Nous vénérons ce qui est grand. Et pourtant notre cœur va plus volontiers vers le petit. Ne fait-on pas tout naturellement précéder du tendre qualificatif de petit tout ce pour qui ou quoi nous éprouvons une certaine affection?
Petit et grand, peut-être sont-ils l’alpha et l’oméga de l’irrationnel de notre vie : le grand touche l’âme, le petit le cœur. Les deux sont aussi indispensables à notre équilibre : l’un nous saisit, l’autre nous enlace. Sont-ils contradictoires, étant l’expression de dimensions extrêmes et opposées ? Point à mon avis : de même qu’une règle a besoin de deux bouts pour pouvoir mesurer les longueurs, l’être humain a besoin de ces deux extrêmes pour pouvoir jauger ses sentiments.
A la grandeur, on associe volontiers la noblesse, l’héroïsme, le courage, la générosité, le désintéressement, bref, toutes ces belles qualités qui nous font nous tenir aussi droit que possible, qui pourraient nous élever vers ces hauteurs sidérales auxquelles nous aspirons sans vraiment les désirer, sans en être vraiment dignes; la grandeur, signe d’air : l’homme ne peut vivre sans le respirer, mais il n’est pas capable d’y voler.

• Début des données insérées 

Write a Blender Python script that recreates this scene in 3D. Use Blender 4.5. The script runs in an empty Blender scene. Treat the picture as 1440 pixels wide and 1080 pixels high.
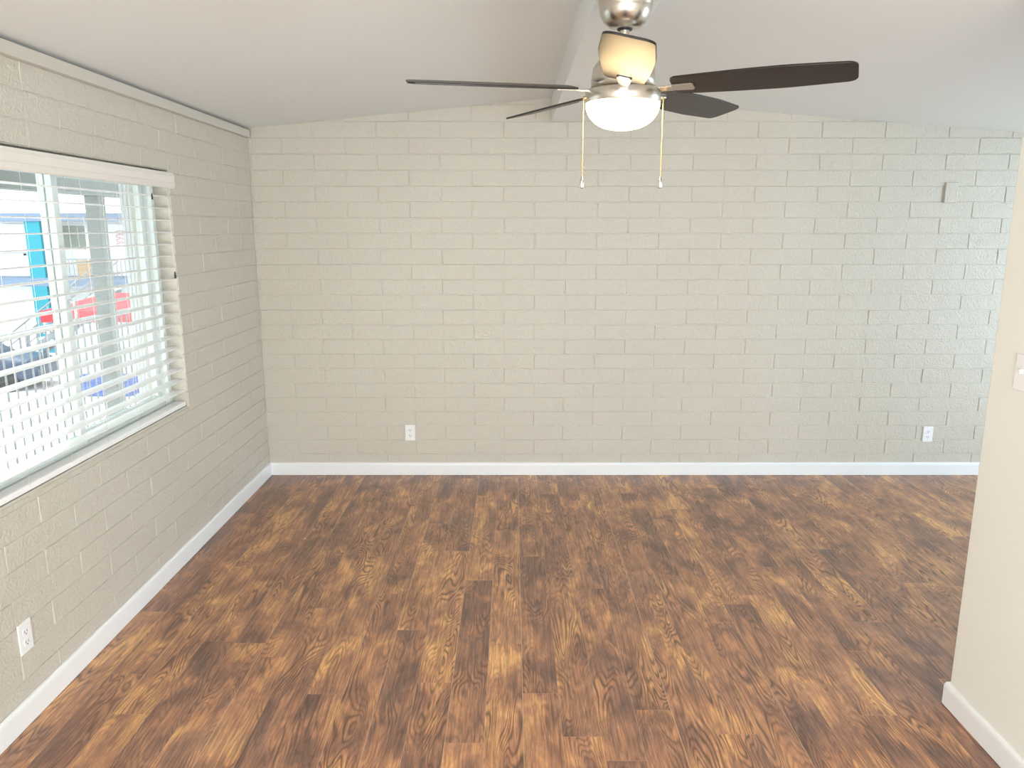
import bpy, bmesh, math, random
from mathutils import Vector, Matrix
R = math.radians
random.seed(7)
S = bpy.context.scene
C = S.collection

# ---------------------------------------------------------------- camera, world, lights, exposure
cam_d = bpy.data.cameras.new('camera'); cam = bpy.data.objects.new('camera', cam_d); C.objects.link(cam)
cam.location = (0, 0, 1.72); cam.rotation_euler = (R(90 - 11.72), 0, 0)
cam_d.sensor_width = 36; cam_d.lens = 36 * 1060 / 1440; cam_d.clip_start = .02; cam_d.clip_end = 400
S.camera = cam
S.view_settings.view_transform = 'Standard'; S.view_settings.look = 'None'
S.view_settings.gamma = 1; S.view_settings.use_curve_mapping = False
S.view_settings.exposure = 0.0

W = bpy.data.worlds.new('sky'); S.world = W; W.use_nodes = True
bg = W.node_tree.nodes['Background']
bg.inputs[0].default_value = (0.92, 0.97, 1.0, 1); bg.inputs[1].default_value = 5.2

def area(name, loc, rot, sx, sy, power, col):
    l = bpy.data.lights.new(name, 'AREA'); l.shape = 'RECTANGLE'; l.size = sx; l.size_y = sy
    l.energy = power; l.color = col
    o = bpy.data.objects.new(name, l); o.location = loc; o.rotation_euler = rot; C.objects.link(o)
    return o
area('daylight_rear_door', (-.1, -1.78, 1.15), (R(90), 0, 0), 2.8, 2.0, 97, (.97, 1.0, .98))
area('daylight_right_window', (5.25, 3.3, 1.15), (R(90), 0, R(90)), 2.2, 1.7, 74, (.48, .78, 1.0))
po = area('window_portal', (-1.96, 3.07, 1.40), (R(90), 0, R(-90)), 1.6, 1.15, 20, (1, 1, 1)); po.data.cycles.is_portal = True

# ---------------------------------------------------------------- dimensions
XL, XR, YB, YR, XP, YP = -1.72, 5.0, 5.12, -1.6, 1.60, 2.475     # room planes
PX, PZ = .35, 2.546                                              # ridge
def ceil_z(x): return PZ - (.095 if x < PX else .075) * abs(x - PX)
WY0, WY1, WZ0, WZ1 = 2.24, 3.895, .79, 1.999                     # left window opening

# ---------------------------------------------------------------- materials
def nmat(name):
    m = bpy.data.materials.new(name); m.use_nodes = True
    nt = m.node_tree; b = nt.nodes['Principled BSDF']
    return m, nt, b
def simple(name, col, rough=.5, metal=0, spec=.5, bump=None, coat=0):
    m, nt, b = nmat(name)
    b.inputs['Base Color'].default_value = (*col, 1); b.inputs['Roughness'].default_value = rough
    b.inputs['Metallic'].default_value = metal; b.inputs['Specular IOR Level'].default_value = spec
    b.inputs['Coat Weight'].default_value = coat
    tc = nt.nodes.new('ShaderNodeTexCoord'); n = nt.nodes.new('ShaderNodeTexNoise')
    n.inputs['Scale'].default_value = 9 if not bump else bump[0]
    nt.links.new(tc.outputs['Object'], n.inputs['Vector'])
    if bump:
        bp = nt.nodes.new('ShaderNodeBump'); bp.inputs['Strength'].default_value = bump[1]
        bp.inputs['Distance'].default_value = bump[2]
        nt.links.new(n.outputs['Fac'], bp.inputs['Height']); nt.links.new(bp.outputs[0], b.inputs['Normal'])
    else:
        mr = nt.nodes.new('ShaderNodeMapRange'); mr.inputs[3].default_value = rough * .9; mr.inputs[4].default_value = min(1, rough * 1.1)
        nt.links.new(n.outputs['Fac'], mr.inputs[0]); nt.links.new(mr.outputs[0], b.inputs['Roughness'])
    return m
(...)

Au petit, on associe la proximité, la tendresse, le douillet, la chaleur, l’immédiat; le petit, signe de terre : cette terre qui nous porte au quotidien, qui nous nourrit, nous abreuve, à laquelle même nous retournerons lorsque nous aurons cessé de respirer cet air des grandeurs; nous n’avons donc aucune raison de la mépriser, ayons pour elle l’affection et la reconnaissance qui lui sont dus.
Tant d’hommes pour avoir méprisé la terre ont trébuché, tant d’autres pour avoir ignoré l’air se sont embourbés.